Можно предположить, что за этими просьбами о признании стоит апелляция к хабермасовскому институту «космополитической демократии», базирующейся в Европе: пустое означающее Европы в такой интерпретации смогло обеспечить массовую европейскую политическую мобилизацию посредством вызывания из прошлого ее «изначального присутствия», Европы, существовавшей уже тогда, иронизирует Спивак в беседе с Батлер, «когда люди в ней еще только-только появились» [13] Батлер Дж., Спивак Г.Ч. Кто воспевает нацию-государство?
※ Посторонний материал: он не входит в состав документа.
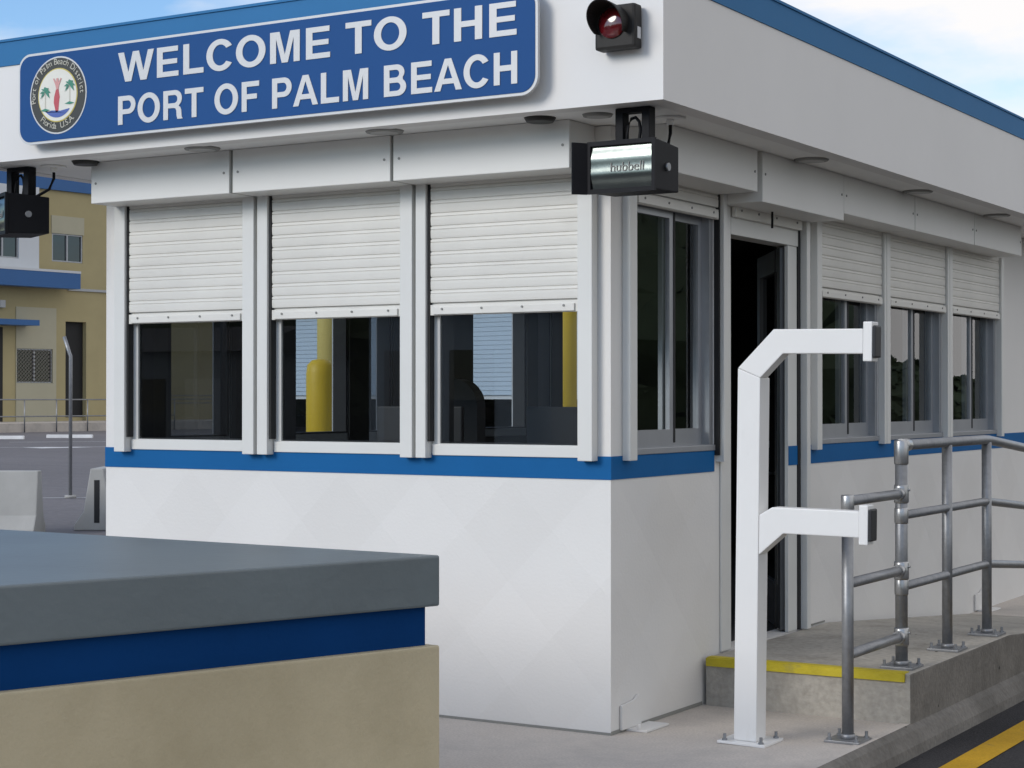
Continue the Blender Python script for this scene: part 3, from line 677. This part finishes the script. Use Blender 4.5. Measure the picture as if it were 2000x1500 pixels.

Язык, политика, принадлежность, с. 123.
– в отличие от кожевского понимания возможности Европейского союза только после «конца истории», а отнюдь не как эссенциалистской «изначальной сущности». Такое пустое означающее и обеспечивает идентификацию локальной (национальной) политической субъективности страны, относящейся к странам полупериферии, с хабермасовскими «гражданами мира». В любом случае вряд ли можно отрицать, что специфика процесса переопределения национальной политической субъективности на украинских майданах состояла в требовании признания Украины европейской страной и одновременно в отказе от бытия Россией, «Мордором».
Однако если мы связываем коллективного субъекта украинских майданов с процессом переопределения его национальной идентичности, мы не можем обойтись без вопроса об особенностях функционирования современного национализма. Обратимся к определению его особенностей Батлер и Спивак в вышеназванной беседе «Кто воспевает нацию-государство?», где они обе актуализуют характеристики именно современного национализма, данные ему Ханной Арендт. В частности, тот факт, что Арендт не хочет отказаться от признания существования национализма и в послевоенной Европе, именно национализм делая специальным предметом анализа и после окончания Второй мировой войны, то есть уже после формулировки кожевианской идеи о «Латинской империи» как транснациональном институциональном образовании, Батлер считает национализм «проявлением XX столетия» (иначе говоря, основным «политическим феноменом XX столетия»). [14] Там же, с. 105.
По мнению Батлер, особая заслуга Арендт в этом контексте состоит в том, что Арендт определила национальное государство не как-либо иначе, а через понятие исключения национальных меньшинств: «Нация-государство как форма, то есть государственное формирование, структурно связана с повторяющимся [курсив наш. – И.Ж., С.Ж.] изгнанием национальных меньшинств». [15] Там же.
По мнению Батлер, Арендт потому провела «очень глубокий» анализ национализма, что сформулировала тезис о том, что нация становится гомогенной, чтобы соответствовать требованиям государства, так как именно «государство черпает свою легитимность в нации». [16] Там же.
В результате данного определения Арендт смогла, как считает Батлер, уточнить механизм исключения в дискурсе национализма. Его суть в том, что «те национальные меньшинства, которые не проходят проверку “национальной принадлежностью”, оцениваются как “нелегитимные” жители». [17] Там же.